Kyeo

The North East's arts & culture dispatch

Film Review: Moonrise Kingdom

By Adam Clery on May 25, 2012 in Film

Some people out there genuinely think Twilight is a love story. These people will die, cold and alone, with a litter of resentful cats gnawing away on their remains until their found months later by family members who’ve realised they missed xmas.

It’s not though. It’s a film about how much easier your life is if you sacrifice a personality of your own and just latch on to someone else’s. In fact, the global obsession with that guff had more or less put me off romantic films, or even films where romance guides the story, for ever.

Or so i thought.

As I tutted and rolled my eyes at the end of The Notebook, I was reliably informed that I was dead inside and no film would ever warm the cockles of my old dead heart. But as I got up to leave the screening for Wes Anderson’s latest offering, Moonrise Kingdom, there was a a definite inward pulling of the lips and a clenching of the eyes.

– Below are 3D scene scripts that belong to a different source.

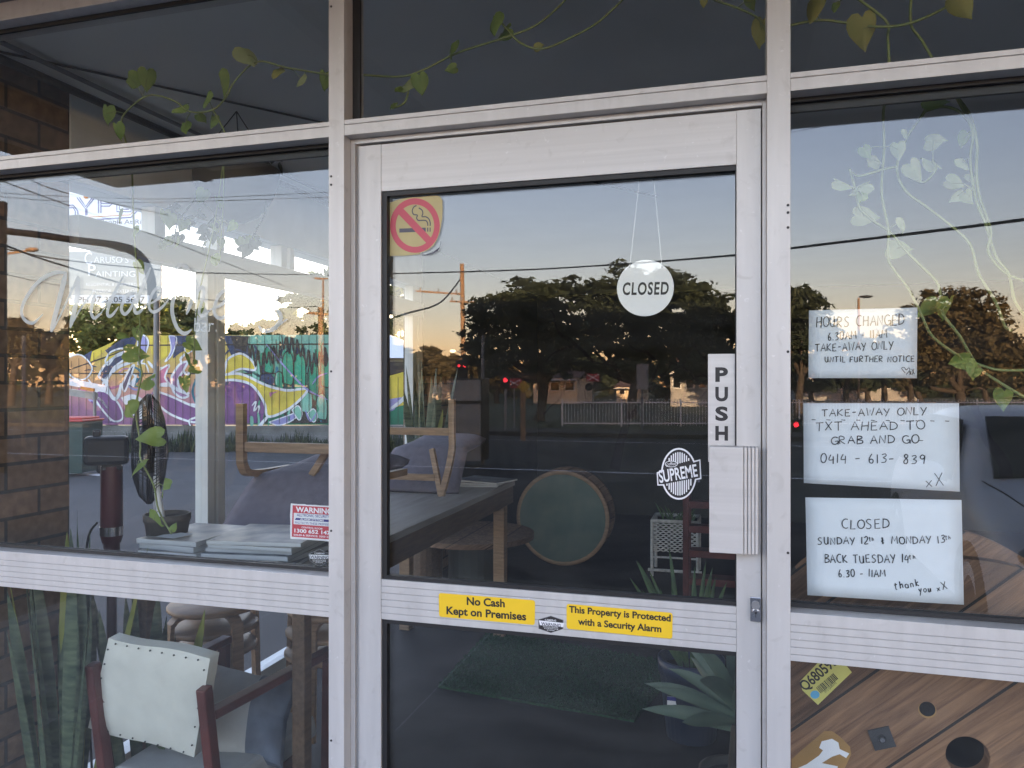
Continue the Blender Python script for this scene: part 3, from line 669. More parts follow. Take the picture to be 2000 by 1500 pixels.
# ---- yellow stickers and warning hexagons
RY = DY + .0012 - .0004
def n8(p): return [zz(x, y, 4.0, 840, 1140) for x, y in p]
def yellow(c, lines, label):
    b = MB(); b.slab(rounded(pxs(n8(c), RY)), (0,.0003,0), 'yellow_sticker')
    for s, l, r, cap in lines: line(b, s, n8([l])[0], n8([r])[0], cap, RY - .0003, 'black_print', .030)
    c_ = pxs(n8(c), RY); tag(b.build('sticker', None, origin=(c_[0]+c_[2])/2), label, 'sticker', 'yellow security stickers on the door rail')
yellow([(68,70),(820,128),(818,322),(70,256)], [('No Cash', (287,162), (584,181), 14.5), ('Kept on Premises', (128,234), (751,284), 14.5)], 'yellow sticker reading No Cash Kept on Premises')
yellow([(1066,155),(1895,226),(1893,430),(1066,350)], [('This Property is Protected', (1085,221), (1880,293), 12.5), ('with a Security Alarm', (1155,317), (1807,377), 12.5)], 'yellow sticker reading This Property is Protected with a Security Alarm')
def hexa(f, y, pts, band, tl, small, label, s):
    b = MB(); P6 = pxs(f(pts), y); c_ = sum(P6, Vector())/6
    b.slab(P6, (0,.0003,0), 'grey_metal'); b.poly([c_ + (p-c_)*.94 + Vector((0,-.0003,0)) for p in P6], 'black_print')
    b.poly(pxs(f(band), y - .0005), 'white_print'); line(b, 'WARNING', f([tl[0]])[0], f([tl[1]])[0], tl[2], y - .0008, 'grey_print', .03)
    for (x0, x1, yy, cap, tx) in small: line(b, tx, f([(x0, yy)])[0], f([(x1, yy+(x1-x0)*s)])[0], cap, y - .0006, 'white_print', .01)
    return tag(b.build('sticker', None, origin=c_), label, 'sticker', 'hexagonal warning stickers')
hexa(n8, RY, [(943,248),(1043,282),(1041,352),(944,384),(846,350),(844,278)], [(850,284),(1046,306),(1040,338),(858,322)], ((868,322),(1020,338),6), [(897,985,288,3.6,'CAMERAS'),(882,1000,338,2,'THIS BUILDING IS PROTECTED'),(893,1000,351,2,'BY A SECURITY SYSTEM'),(912,972,364,2,'24 HOURS')], 'small black hexagonal warning sticker between the two yellow stickers', .07)
def n5(p): return [zz(x, y, 9.375, 560, 960) for x, y in p]
LY = GY + .0066
hexa(n5, LY, [(600,1052),(800,1135),(775,1275),(592,1372),(420,1268),(398,1135)], [(412,1150),(800,1160),(790,1232),(432,1225)], ((432,1218),(775,1232),5.8), [(505,690,1138,2.6,'CAMERAS'),(470,720,1256,1.7,'THIS BUILDING IS PROTECTED'),(480,715,1279,1.7,'BY A SECURITY SYSTEM'),(522,660,1303,1.7,'24 HOURS')], 'black hexagonal warning sticker low on the left window beside the post', .02)
b = MB()
b.slab(pxs(n5([(75,212),(200,224),(330,228),(360,238),(520,240),(600,250),(900,262),(895,915),(740,906),(660,898),(560,890),(450,882),(250,868),(66,862),(58,740),(66,600),(60,430)]), LY), (0,.0003,0), 'white_print')
L1 = LY - .0003
b.poly(pxs(n5([(108,246),(870,290),(870,880),(92,822)]), L1), 'red_print'); b.poly(pxs(n5([(130,385),(845,428),(840,640),(125,592)]), L1 - .0001), 'white_print')
b.poly(pxs(n5([(172,478),(842,514),(842,560),(146,514)]), L1 - .0002), 'blue_print')
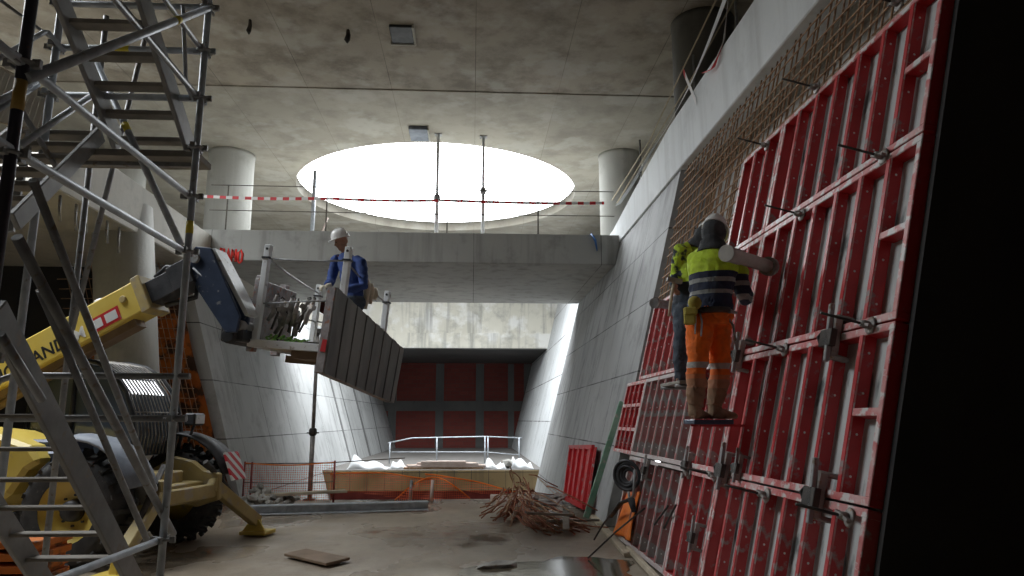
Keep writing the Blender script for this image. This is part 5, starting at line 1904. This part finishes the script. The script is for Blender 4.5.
# bars leaning at the foot of the formwork
for k, (a, c, lab) in enumerate((((588, 558, .02), (645, 508, .75), 'left of the orange sheet'), ((640, 548, .05), (668, 506, .9), 'across the grey panels, left one'), ((652, 556, .05), (676, 505, .95), 'across the grey panels, right one'), ((594, 540, .02), (612, 512, .5), 'short one beside the pale sill'))):
    pa = atz(a[0], a[1], a[2]); pc = wallpt(c[0], c[1], 1.9)
    line('loose_bar', [pa, pa.lerp(pc, .5) + Vector((0, 0, .02)), pc], .012, M['darksteel'], 'dark loose bar leaning on the formwork foot, ' + lab, 'bar')
# wires tangled over the lower left edge of the platform side
for k, (a, c) in enumerate((((535, 476, 17.5), (566, 498, 15.0)), ((540, 480, 16.5), (566, 505, 14.8)))):
    line('tie_wire', [at(*a), at(*c)], .007, M['rust'], 'thin rusty wire drooping from the low slab to the bar heap, ' + ['upper one', 'lower one'][k], 'wire')
# stacked orange crate at the lower left corner
t = thing('plastic_crate', 'orange slatted crate on the floor at the lower left corner', 'crate', at(10, 560, 6.6))
c = atz(6, 562, .3)
for k in range(5):
    m = MB(); m.box((c.x, c.y, .06 + .11 * k), (.9, .6, .07)); m.build('slat', M['tarp'], t, world=True, bevel=.008)
for dx in (-.38, .38):
    m = MB(); m.box((c.x + dx, c.y, .28), (.06, .54, .5)); m.build('corner_post', M['tarp'], t, world=True)

# standing water on the slab
water, wnt, wb = _new('muddy_water')
wb.inputs['Base Color'].default_value = (.10, .085, .06, 1)
wb.inputs['Roughness'].default_value = .1
wb.inputs['Specular IOR Level'].default_value = .6
_bump(wnt, wb, _noise(wnt, _obj(wnt), 2.2, 3), .12, .02)
def puddle(u, v, rx, ry, seed, label):
    c = atz(u, v, .012)
    rnd = random.Random(seed)
    ph = [rnd.uniform(0, 6) for _ in range(4)]
    n = 64
    pts = []
    for k in range(n):
        a = 2 * math.pi * k / n
        r = 1 + .16 * math.sin(2 * a + ph[0]) + .12 * math.sin(3 * a + ph[1]) + .07 * math.sin(7 * a + ph[2]) + .04 * math.sin(13 * a + ph[3])
        pts.append((c.x + rx * r * math.cos(a), c.y + ry * r * math.sin(a)))
    m = MB(); m.prism(pts, lambda x, y, q: Vector((x, y, .003 + .004 * q)))
    tag(m.build('puddle', water), label, 'puddle')


puddle(556, 570, .85, .8, 1, 'brown puddle mirroring the bright wall near the bottom edge')
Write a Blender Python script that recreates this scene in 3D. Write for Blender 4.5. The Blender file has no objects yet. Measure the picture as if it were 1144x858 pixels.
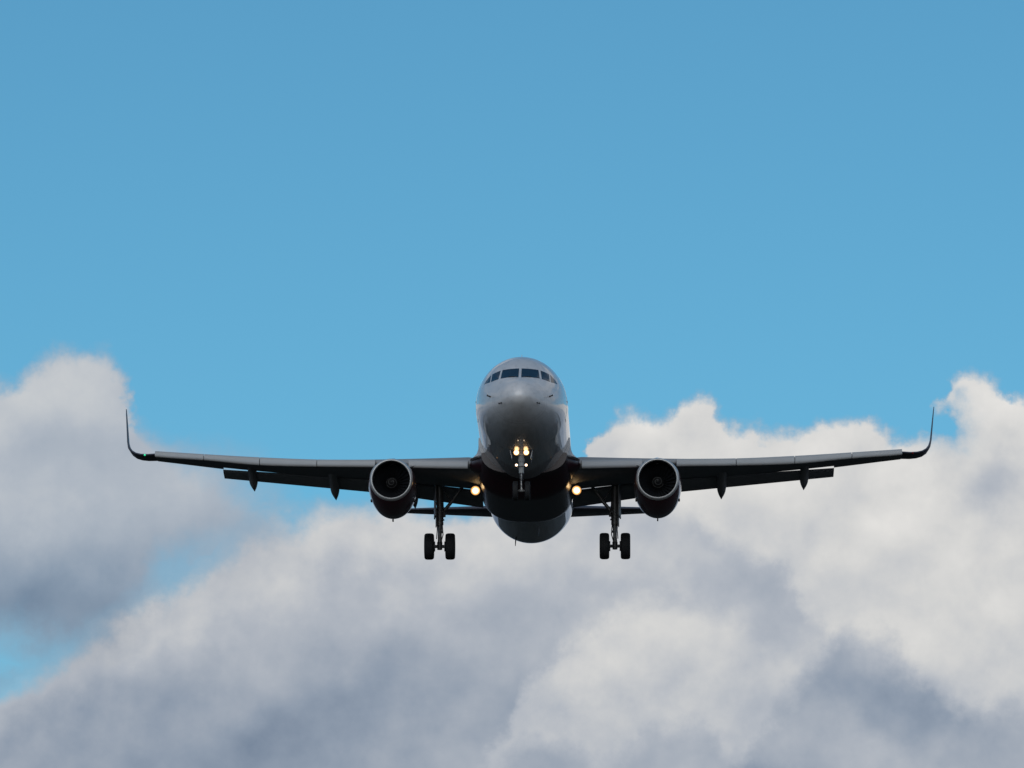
import bpy, bmesh, math, random
import numpy as np
from mathutils import Vector, Matrix
from mathutils.bvhtree import BVHTree

random.seed(7)
R = math.radians
S = bpy.context.scene
COL = S.collection

# ------------------------------------------------------------------ camera
AIM_EL, AIM_AZ, FPX = R(7.9001575), R(-0.12097809), 6841.6
cam_data = bpy.data.cameras.new("camera")
cam_data.sensor_width = 36.0
cam_data.lens = FPX / 1144.0 * 36.0
cam_data.clip_start = 0.5
cam_data.clip_end = 60000.0
cam = bpy.data.objects.new("camera", cam_data)
COL.objects.link(cam)
cam.location = (0, 0, 1.7)
cam.rotation_euler = (math.pi / 2 + AIM_EL, 0, -AIM_AZ)
S.camera = cam

S.view_settings.view_transform = 'Standard'
S.view_settings.look = 'None'
S.view_settings.gamma = 1.0
S.view_settings.use_curve_mapping = False
S.view_settings.exposure = 0.0
S.render.engine = 'CYCLES'
S.cycles.max_bounces = 8
S.cycles.use_denoising = True
S.cycles.denoiser = 'OPENIMAGEDENOISE'
S.cycles.denoising_input_passes = 'RGB_ALBEDO_NORMAL'

SUN_EL, SUN_AZ = R(24), R(-172)          # azimuth measured from +Y towards +X

# ------------------------------------------------------------------ sky
world = bpy.data.worlds.new("World")
S.world = world
world.use_nodes = True
WT = world.node_tree
WT.nodes.clear()


class Net:
    """small helper that writes math node chains"""
    def __init__(self, tree):
        self.t = tree

    def put(self, sock, v):
        if isinstance(v, (int, float)):
            sock.default_value = v
        elif isinstance(v, (tuple, list)):
            sock.default_value = v
        else:
            self.t.links.new(v, sock)

    def m(self, op, a, b=None, c=None, clamp=False):
        n = self.t.nodes.new('ShaderNodeMath')
        n.operation = op
        n.use_clamp = clamp
        self.put(n.inputs[0], a)
        if b is not None:
            self.put(n.inputs[1], b)
        if c is not None:
            self.put(n.inputs[2], c)
        return n.outputs[0]

    def add(self, a, b): return self.m('ADD', a, b)
    def sub(self, a, b): return self.m('SUBTRACT', a, b)
    def mul(self, a, b): return self.m('MULTIPLY', a, b)
    def mad(self, a, b, c): return self.m('MULTIPLY_ADD', a, b, c)

    def smooth(self, v, lo, hi, o0=0.0, o1=1.0):
        n = self.t.nodes.new('ShaderNodeMapRange')
        n.interpolation_type = 'SMOOTHSTEP'
        for k, x in zip(range(5), (v, lo, hi, o0, o1)):
            self.put(n.inputs[k], x)
        return n.outputs[0]

    def lin(self, v, lo, hi, o0=0.0, o1=1.0):
        n = self.t.nodes.new('ShaderNodeMapRange')
        for k, x in zip(range(5), (v, lo, hi, o0, o1)):
            self.put(n.inputs[k], x)
        return n.outputs[0]

    def noise(self, vec, scale, detail=4.0, rough=0.5, lac=2.0):
        n = self.t.nodes.new('ShaderNodeTexNoise')
        self.put(n.inputs['Vector'], vec)
        n.inputs['Scale'].default_value = scale
        n.inputs['Detail'].default_value = detail
        n.inputs['Roughness'].default_value = rough
        n.inputs['Lacunarity'].default_value = lac
        return n

    def vadd(self, a, b):
        n = self.t.nodes.new('ShaderNodeVectorMath')
        n.operation = 'ADD'
        self.put(n.inputs[0], a)
        self.put(n.inputs[1], b)
        return n.outputs[0]

    def vscale(self, a, s):
        n = self.t.nodes.new('ShaderNodeVectorMath')
        n.operation = 'SCALE'
        self.put(n.inputs[0], a)
        self.put(n.inputs['Scale'], s)
        return n.outputs[0]

    def combine(self, x, y, z):
        n = self.t.nodes.new('ShaderNodeCombineXYZ')
        for k, v in enumerate((x, y, z)):
            self.put(n.inputs[k], v)
        return n.outputs[0]

    def curve(self, v, pts, x0, x1, y0, y1):
        """pts in the units of v -> value, through a Float Curve node"""
        n = self.t.nodes.new('ShaderNodeFloatCurve')
        c = n.mapping.curves[0]
        P = [((x - x0) / (x1 - x0), (y - y0) / (y1 - y0)) for x, y in pts]
        c.points[0].location = P[0]
        c.points[1].location = P[-1]
        for p in P[1:-1]:
            c.points.new(*p)
        for p in c.points:
            p.handle_type = 'AUTO_CLAMPED'
        n.mapping.update()
        n.inputs['Factor'].default_value = 1.0
        self.put(n.inputs['Value'], self.lin(v, x0, x1))
        return self.mad(n.outputs[0], (y1 - y0), y0)

    def mixrgb(self, f, a, b, blend='MIX'):
        n = self.t.nodes.new('ShaderNodeMix')
        n.data_type = 'RGBA'
        n.blend_type = blend
        self.put(n.inputs[0], f)
        self.put(n.inputs[6], a)
        self.put(n.inputs[7], b)
        return n.outputs[2]


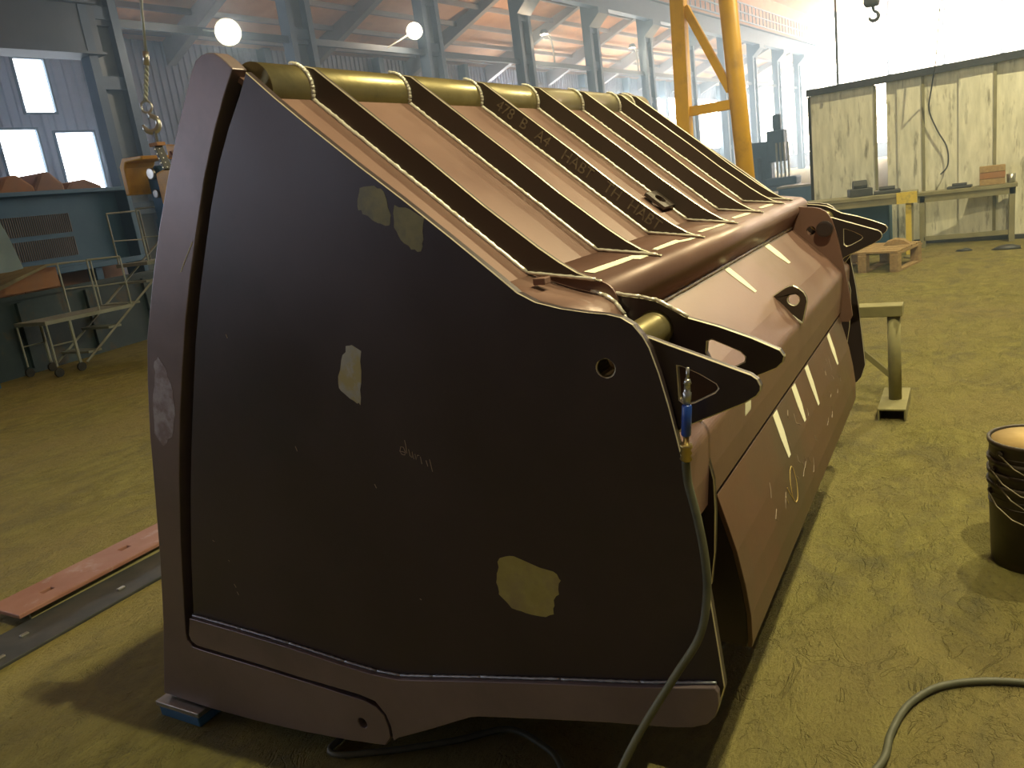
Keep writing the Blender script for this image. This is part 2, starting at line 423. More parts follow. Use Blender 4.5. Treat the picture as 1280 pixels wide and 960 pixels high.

I actually don’t know what you call that face, but it’s the one you make when you see two kittens playing with each other or when someone gets married on a soap.

Set in the backdrop of 60′s America, or as close as Anderson’s imagination will let him approximate 60′s America, it’s the tale of two unpopular 12 year olds who decide to run away together. Living on a very small island, where the mail is flown in every morning and everybody’s seen everybody’s washing hanging up, panic soon sets in.

Where Moonrise Kingdom succeeds where so many over would-be love-ins have failed, is entirely to do with the performance from its two before-unknown leads. Jared Gilman and Kara Hayward, with their deadpan, sideways view on the world, and the childish naivety and single-mindedness of their romance, deliver the most convincing and likeable on screen pairing I think I’ve ever seen in a film.

They’re supported by host of big names in Edward Norton, Bruce Willis, Frances McDormand, Bill Murray and Tilda Swinton who all play some sort of wonderful parody of their most famous roles.

Willis, for example, slumps around lethargically as some sort of backwater John McClane, and Norton running an entire scout troupe with the same haphazard organisation he once wheeled out in Fight Club. Tilda Swinton has a tiny mouth and comes off as a bit mean.

What we have here in all is Wes Anderson writing and directing a loving tribute to childhood romances, as well as his own directorial style. His framing of scenes is, at times, so perfectly crafted that even the weather, the animals, and wind, and whatever look like they’ve been told exactly what to do months in advance.

I shan’t ramble on beacuse, at the time of writing, it’s 5 minutes past 5 on the most beautiful Friday I’ve seen in months and there’s a pint with my name on it, but I’ll say this. If you’re a fan of Wes Anderson movies then this may well be the most perfectly put together piece of cinema you’ll see all year; if you’re not, or you’ve never even heard of him, go see it anyway, it’s amazing to the point of elegance.

Someday I may love another human being, but I doubt it’ll be as much as I love this film.